This Flashback Friday has me, on a deeply personal level, feeling a little wistful and missing the daily routine of welcoming the morning, my colleagues, and the collections at the Michigan Tech Archives. I’m a creature of habit and one of my morning rituals was to say a quiet good morning to David.
For those familiar with our public reading room and the reference desk, they will recognize the picture featured today as it hangs proudly, and has for many years, on the wall adjacent to the main archives doors. Each morning I turn the key in the lock, cross the threshold, and as the heavy wooden door closes itself, I glance up at David to wish him good-morrow before heading to my office.
David, the precocious subject of this beloved photograph from May 1958, is a favorite of many archives staff members past and present. David Roche Murphy, a Keweenaw native and brother of Terence Roche Murphy (longtime friend of the archives), passed away in March 2017 after a life rich with travel and a love of nature.

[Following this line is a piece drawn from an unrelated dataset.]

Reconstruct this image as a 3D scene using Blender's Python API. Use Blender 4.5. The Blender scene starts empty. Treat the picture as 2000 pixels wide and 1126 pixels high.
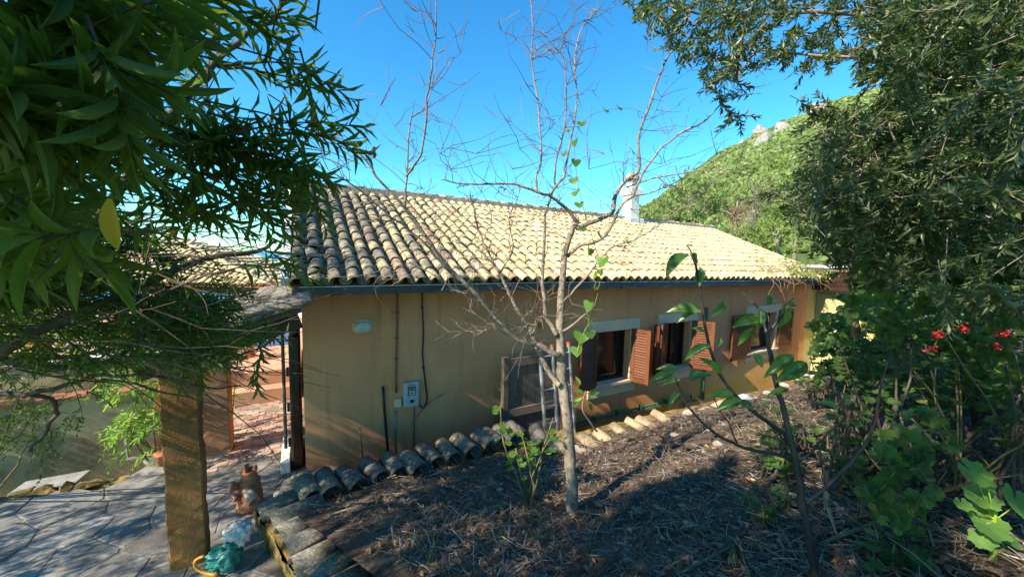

Born of two families prominent in Calumet, Laurium, and Eagle Harbor, as a very young boy David found a swift and sincere love of nature, as evidenced by the photograph of him and a young deer ankles-deep in Lake Superior at Eagle Harbor. Having spent many youthful hours at the shores of the Big Lake it is perhaps of little surprise that David, after earning multiple degrees from Michigan State University and stints as a reporter and intelligence officer in New York and Southeast Asia respectively, found his true calling at sea. He spent most of his active career as a Senior Logistics Officer (Chief Purser with Commander rank) in the Merchant Marine. He served on U.S. Naval Service vessels and elsewhere in close collaboration with U.S. intelligence services from Southeast Asia during the Vietnam War, North Pacific waters during surveillance of North Korean nuclear weapons activity, and was an officer decorated by the U.S. Navy for at-sea support of the battle fleet in 1990-91 Operations Desert Shield and Desert Storm.
Upon coming ashore at last for his retirement years, David returned to the Copper Country where he found comfort in community, creative pursuits, and the great outdoors. He was a longtime volunteer with Little Brothers, Friends of the Elderly, read voraciously, and was proud to be a lifetime “Eagle Harborite.” His initial home in retirement was in Eagle Harbor where Lake Superior remained within sight and sound.
One of the things they don’t teach professional archivists and librarians in graduate school are the lively friendships you’ll forge with patrons and partners, nor the myriad of losses you will experience over the course of your career. I was grateful to be a guest of the Roche Murphy family at David’s Celebration of Life in Summer 2017 at Saint Peter’s-by-the-Sea in Eagle Harbor. I also take comfort in knowing that the Michigan Nature Association has dedicated “Mariner’s Preserve at Silver River Falls” in Commander Murphy’s permanent honor.
The current situation and the stay at home order has kept me from some of the things I love most about being an archivist, but I find peace in being able to take this time to reflect on why I find such satisfaction in the act of remembering, preserving, and sharing about the past. The stories we find in the stacks enrich us and make us who we are. The lives and memories of others remind us what it is to be human. As a native of the Copper Country and an alum of Michigan Tech, I take great pride and care to serve as one of several stewards and keepers of memory of this most magical place. I will never forget what it means to be a part of this, nor what it means to be home. And I will forever say good morning to our “boy with the deer.”
Beautiful, Lindsay. My nephew Eric Murphy of Olympia WA passed this on to me and other kin of my late brother who found a permanent home not only at Eagle Harbor’s “Mariner’s Preserve at Silver River Falls” but also over the Front Desk of your “Copper Country Archives”.